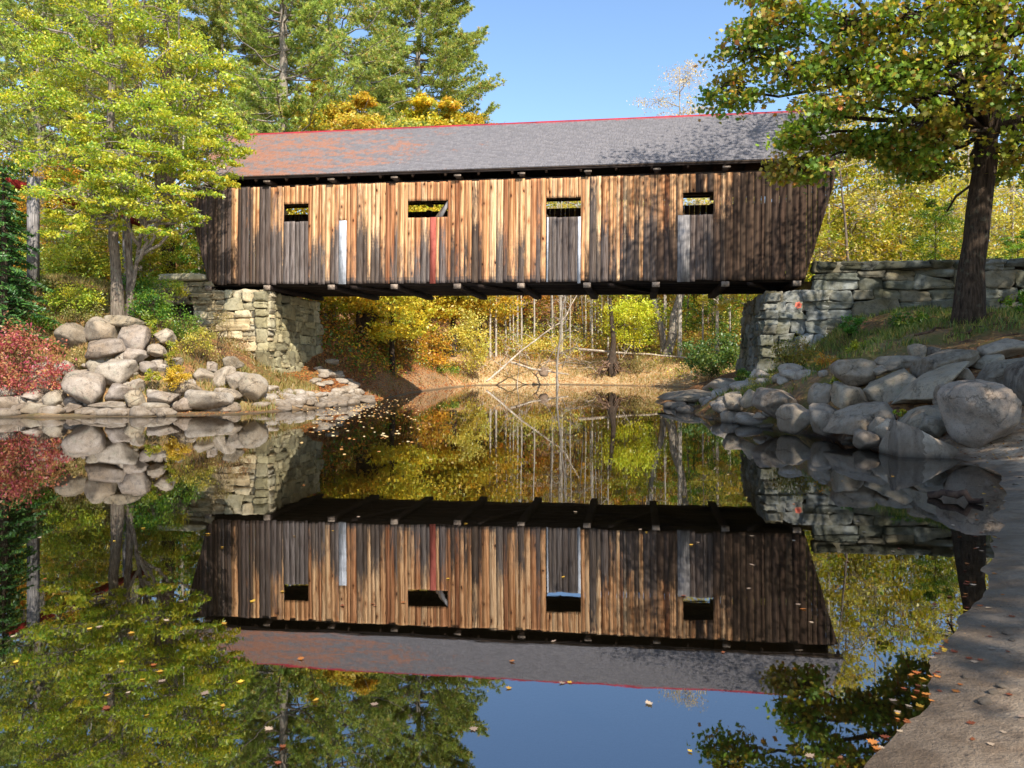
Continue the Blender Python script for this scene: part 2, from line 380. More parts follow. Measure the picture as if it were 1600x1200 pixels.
RB = [
 (1333, 579, 29, 22, -12, 18.6, 'rounded dark boulder at the upper left of the right pile', .85),
 (1396, 568, 35, 12, 0, 19.3, 'long flat grey slab in the top row of the right pile', .85),
 (1371, 579, 14, 7, -8, 18.3, 'small wedge stone jammed under the long flat slab', .95),
 (1396, 606, 45, 25, -8, 17.6, 'large oblong pitted boulder in the centre of the right pile', .92),
 (1327, 623, 29, 24, 10, 17.4, 'round pale grey boulder left of the large oblong one', 1.0),
 (1470, 567, 43, 16, -14, 17.6, 'dark olive leaning boulder on the top row, rising to the right', .62),
 (1452, 603, 56, 19, -38, 16.2, 'long slanting boulder pointing down left, between two piles', .95),
 (1503, 590, 15, 14, 10, 16.2, 'pale round stone behind the top of the slanting boulder', 1.05),
 (1434, 552, 14, 15, 20, 19.2, 'pale upright stone on the top row beside a black one', 1.2),
 (1456, 549, 12, 7, 0, 19.0, 'small black stone on the top row', .35),
 (1512, 554, 24, 9, 4, 18.4, 'whitish flat stone at the back below the tree roots', 1.25),
 (1564, 543, 34, 15, -8, 17.4, 'tan square topped block at the back right edge', 1.15),
 (1350, 660, 54, 24, -12, 16.2, 'wide low dark boulder with its foot in the water', .8),
 (1372, 667, 17, 15, -20, 15.6, 'warm tan stone in front of the wide low dark boulder', 1.0),
 (1293, 655, 25, 22, 8, 17.3, 'angular grey boulder at the waterline left of the wide low one', .9),
 (1350, 686, 19, 15, 0, 15.0, 'small tan dome stone standing in the water', 1.0),
 (1386, 680, 16, 22, -25, 14.8, 'pale upright stone beside the pointed wedge rock', 1.15),
 (1440, 652, 38, 17, -22, 15.2, 'low slanting boulder behind the pointed wedge rock', .95),
 (1456, 668, 22, 15, 15, 14.7, 'rounded grey stone between wedge rock and giant boulder', .9),
 (1533, 654, 56, 52, 4, 13.8, 'giant rounded boulder, largest of the right shore', .98),
 (1566, 584, 44, 22, -30, 15.8, 'big slanting brown slab behind the giant boulder', .68),
 (1602, 604, 26, 36, 10, 14.9, 'dark rough boulder at the right picture edge', .42),
 (1540, 566, 20, 9, -25, 17.0, 'small bluish stone left of the big slanting slab', .8),
 (1484, 624, 26, 26, -40, 15.3, 'grey boulder tucked between slanting boulder and giant', .88),
 (1283, 620, 16, 20, 10, 18.9, 'upright egg shaped stone above the waterline row', .95),
 (1246, 652, 28, 20, -15, 18.2, 'sloping tan grey boulder meeting the water', .98),
 (1211, 630, 34, 21, 8, 19.8, 'broad dark boulder with a flat top near the weeds', .72),
 (1172, 623, 15, 14, 0, 21.4, 'small rounded stone left of the broad dark boulder', .85),
 (1145, 627, 17, 13, 10, 22.3, 'low grey stone next to the rock spit', .85),
 (1187, 651, 11, 6, 0, 20.0, 'small pale stone poking out of the water', 1.15),
 (1085, 619, 52, 9, -5, 30.5, 'long flat rock spit under the right end of the bridge', .95),
 (1132, 603, 30, 12, -8, 30.6, 'tan boulder lying at the inner foot of the right abutment', 1.0),
 (1109, 635, 12, 4, -4, 27.5, 'small white flat stone on the rock spit', 1.35),
 (1168, 608, 24, 14, -10, 28.3, 'grey stone at the bottom corner of the right abutment', .85),
 (1226, 603, 16, 12, 0, 25.0, 'weathered stone half buried among the orange weeds', .8),
 (1300, 590, 16, 12, 0, 21.5, 'half buried grey stone left of the upper left boulder', .8),
 (1420, 700, 14, 6, 0, 14.2, 'small dark stone at the foot of the wedge rock', .6),
]

# ------------------------------------------------------------------ ground
shore = [on_water(px, py)[:2] for px, py in [(1392, 1200), (1425, 1100), (1492, 1020), (1535, 930), (1562, 830), (1572, 745), (1505, 716), (1400, 706),
         (1300, 684), (1200, 668), (1120, 655), (1060, 640), (1022, 628), (1050, 618), (1120, 611), (1165, 607), (1040, 604), (960, 602), (870, 600.5), (740, 602),
         (700, 606), (640, 614), (600, 623), (573, 631), (500, 637), (440, 642), (390, 647), (300, 650), (180, 652), (0, 652), (-300, 655)]]
water_poly = np.array([(0.85, 1.8), (1.25, 2.5)] + [tuple(p) for p in shore] + [(-30, 20), (-34, 5), (-30, -14), (-6, -15), (-2, -8), (-0.5, -1.5), (0.3, 0.6)])
def hash_noise(P, sc, seed=0):        # vectorised value noise
    q = P * sc; i = np.floor(q).astype(np.int64); f = q - i; f = f * f * (3 - 2 * f)
    def hh(a, b):
        n = (a * 374761393 + b * 668265263 + seed * 1013904223) & 0x7fffffff
        n = ((n ^ (n >> 13)) * 1274126177) & 0x7fffffff
        return ((n ^ (n >> 16)) & 0xffff) / 65535.0
    a, b, c, d = hh(i[:, 0], i[:, 1]), hh(i[:, 0] + 1, i[:, 1]), hh(i[:, 0], i[:, 1] + 1), hh(i[:, 0] + 1, i[:, 1] + 1)
    return (a * (1 - f[:, 0]) + b * f[:, 0]) * (1 - f[:, 1]) + (c * (1 - f[:, 0]) + d * f[:, 0]) * f[:, 1] - 0.5

def signed_water(P):
    P = P + np.column_stack([hash_noise(P, 1.3, 61) * .22 + hash_noise(P, 4.0, 62) * .10, hash_noise(P, 1.4, 63) * .22])
    A = water_poly; B = np.roll(A, -1, 0)
    best = np.full(len(P), 1e9); inside = np.zeros(len(P), bool)
    for a, b in zip(A, B):
        d = b - a; t = np.clip(((P - a) @ d) / (d @ d), 0, 1)
        best = np.minimum(best, np.hypot(*(P - a - t[:, None] * d).T))
        c = ((a[1] > P[:, 1]) != (b[1] > P[:, 1])) & (P[:, 0] < (b[0] - a[0]) * (P[:, 1] - a[1]) / (b[1] - a[1] + 1e-12) + a[0])
        inside ^= c
    return np.where(inside, -best, best)

ctrl = np.array([(3, 3, .14, .8), (6, 8, .16, 1.0), (14, 8, .2, 1.8), (4, -8, .15, 1.5), (9, 17, .6, 3.0), (14, 22, .45, 3.6), (20, 15, .3, 3), (24, 26, .4, 4), (9, 26, .4, 2.4),
    (12, 45, .4, 5), (25, 60, .3, 6), (0, 72, .35, 5), (-5, 85, .2, 9), (20, 90, .2, 10), (-12, 55, .5, 7), (-9, 42, .75, 6.5), (-20, 60, .5, 8),
    (-15, 28, 1.1, 5.2), (-24, 28, 1.0, 5.6), (-9, 32.5, .5, 1.6), (-30, 45, .5, 6.5), (-60, 40, .3, 8), (60, 40, .2, 8), (0, 200, .1, 16), (-100, 150, .1, 18), (100, 150, .1, 18), (0, -60, .1, 5), (60, -30, .1, 5), (-60, -30, .2, 6)])
anch_px = [(100, 432, 33), (0, 440, 33), (185, 488, 29.6), (250, 500, 30.8), (350, 522, 32.6), (380, 562, 31.5), (40, 520, 28.2), (300, 560, 29.6), (270, 600, 27.3),
    (420, 606, 32.3), (500, 622, 33.0), (545, 628, 33.3), (500, 565, 39), (490, 492, 41), (545, 525, 44), (560, 592, 40), (620, 603, 46), (660, 572, 53), (600, 545, 50),
    (800, 563, 68), (870, 552, 73), (960, 566, 67), (1045, 553, 70), (1110, 592, 57), (1110, 565, 62), (1150, 592, 47), (760, 592, 63), (900, 590, 65), (1000, 595, 62),
    (1200, 601, 28.6), (1240, 562, 26.8), (1300, 505, 28.3), (1400, 482, 27.8), (1510, 497, 21.5), (1600, 478, 25), (1600, 525, 19.5), (1400, 522, 24), (1330, 545, 21.5), (1175, 612, 29.0), (1230, 590, 24.5),
    (1540, 530, 18.5), (1450, 535, 20.5), (1700, 500, 21), (1700, 560, 16), (1700, 690, 12.5), (1610, 705, 12.6)]
anchors = [(*at(*a), max(0.8, a[2] * 0.045)) for a in anch_px]
for px, py, a, b, t, Y, lab, sh in LB + RB:
    c = at(px, py, Y)
    anchors.append((c[0], Y + 0.2, c[2] - 0.35 * b * Y / F - 0.12, 0.42))
anchors = np.array(anchors)

def fbm(P, sc, oct=4):
    return np.array([mnoise.fractal(Vector((x * sc, y * sc, 3.7)), 1.0, 2.0, oct) for x, y in P])
def height(P, want=False):
    d = signed_water(P)
    W = 1 / (((P[:, None, :] - ctrl[None, :, :2]) ** 2).sum(-1) + 4) ** 1.5
    W /= W.sum(1, keepdims=True)
    s, cap = W @ ctrl[:, 2], W @ ctrl[:, 3]
    dp = np.maximum(d, 0)
    h = cap * (1 - np.exp(-s * dp / cap))
    h0a = height_base(anchors[:, :2])
    num = np.zeros(len(P)); den = np.full(len(P), 0.08)
    for (ax, ay, az, sg), hb in zip(anchors, h0a):
        w = np.exp(-((P[:, 0] - ax) ** 2 + (P[:, 1] - ay) ** 2) / (2 * sg * sg))
        w = w / sg
        num += w * (az - hb); den += w
    h += num / den * sstep(0.0, 0.5, dp)
    rough = hash_noise(P, .6, 1) * .35 + hash_noise(P, 1.7, 2) * .16 + hash_noise(P, 4.3, 3) * .06
    sand = sstep(16, 11, P[:, 1]) * (P[:, 0] > 0)
    amp = sstep(0, 2.0, dp) * (1 - sand * .8)
    h += rough * amp * (0.6 + 0.4 * sstep(2, 6, dp))
    # ripples and scuffed hollows of the sand
    h += sand * sstep(0.15, 1.2, dp) * (hash_noise(P, 1.6, 5) * .20 + hash_noise(P, 4.5, 6) * .11 + hash_noise(P, 9, 7) * .06 + hash_noise(P, 19, 8) * .028)
    h = np.where(d > 0, np.maximum(h, 0.002 + np.minimum(dp * .05, .06)), 0)
    h = np.where(d <= 0, -np.minimum(1.1, 0.002 + 0.11 * -d), h)
    h += sstep(100, 165, P[:, 1]) * 17 * sstep(900, 500, P[:, 1])
    # road fill behind the walls
    u = (P[:, 0] - B0[0]) * CT - (P[:, 1] - B0[1]) * ST; v = (P[:, 0] - B0[0]) * ST + (P[:, 1] - B0[1]) * CT
    fr = sstep(uof(1196) + .9, uof(1196) + 1.3, u) * sstep(0.35, 0.6, v) * sstep(12, 6, v)
    h = h * (1 - fr) + 5.0 * fr
    fl = sstep(uof(415) - .9, uof(415) - 1.3, u) * sstep(0.4, 0.8, v) * sstep(12, 6, v) * sstep(-45, -20, u)
    h = h * (1 - fl) + 5.05 * fl
    return (h, d) if want else h
def height_base(P):
    d = signed_water(P); W = 1 / (((P[:, None, :] - ctrl[None, :, :2]) ** 2).sum(-1) + 4) ** 1.5
    W /= W.sum(1, keepdims=True); s, cap = W @ ctrl[:, 2], W @ ctrl[:, 3]; dp = np.maximum(d, 0)
    return cap * (1 - np.exp(-s * dp / cap))

def axis(segs):
    out = [segs[0][0]]
    for a, b, st in segs:
        n = max(1, int(round((b - a) / st))); out += list(np.linspace(a, b, n + 1)[1:])
    return np.array(out)
gx = axis([(-900, -200, 70), (-200, -60, 10), (-60, -28, 1.0), (-28, .9, .32), (.9, 4.6, .06), (4.6, 6, .12), (6, 24, .25), (24, 60, 1.2), (60, 200, 10), (200, 900, 70)])
gy = axis([(-500, -60, 40), (-60, -12, 3), (-12, 2, .6), (2, 2.4, .2), (2.4, 6.6, .065), (6.6, 9, .12), (9, 36, .27), (36, 80, .6), (80, 120, 2), (120, 300, 12), (300, 1500, 120)])
GX, GY = np.meshgrid(gx, gy)
PP = np.stack([GX.ravel(), GY.ravel()], 1)
HH, DD = height(PP, True)
HG = HH.reshape(GX.shape)
def ground_z(x, y):
    x, y = np.atleast_1d(x).astype(float), np.atleast_1d(y).astype(float)
    i = np.clip(np.searchsorted(gx, x) - 1, 0, len(gx) - 2); j = np.clip(np.searchsorted(gy, y) - 1, 0, len(gy) - 2)
    fx = (x - gx[i]) / (gx[i + 1] - gx[i]); fy = (y - gy[j]) / (gy[j + 1] - gy[j])
    return (HG[j, i] * (1 - fx) + HG[j, i + 1] * fx) * (1 - fy) + (HG[j + 1, i] * (1 - fx) + HG[j + 1, i + 1] * fx) * fy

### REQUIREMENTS
Pull out every line in the material above where "picture" occurs.

### FULL OUTPUT
Continue the Blender Python script for this scene: part 2, from line 380. More parts follow. Measure the picture as if it were 1600x1200 pixels.
 (1602, 604, 26, 36, 10, 14.9, 'dark rough boulder at the right picture edge', .42),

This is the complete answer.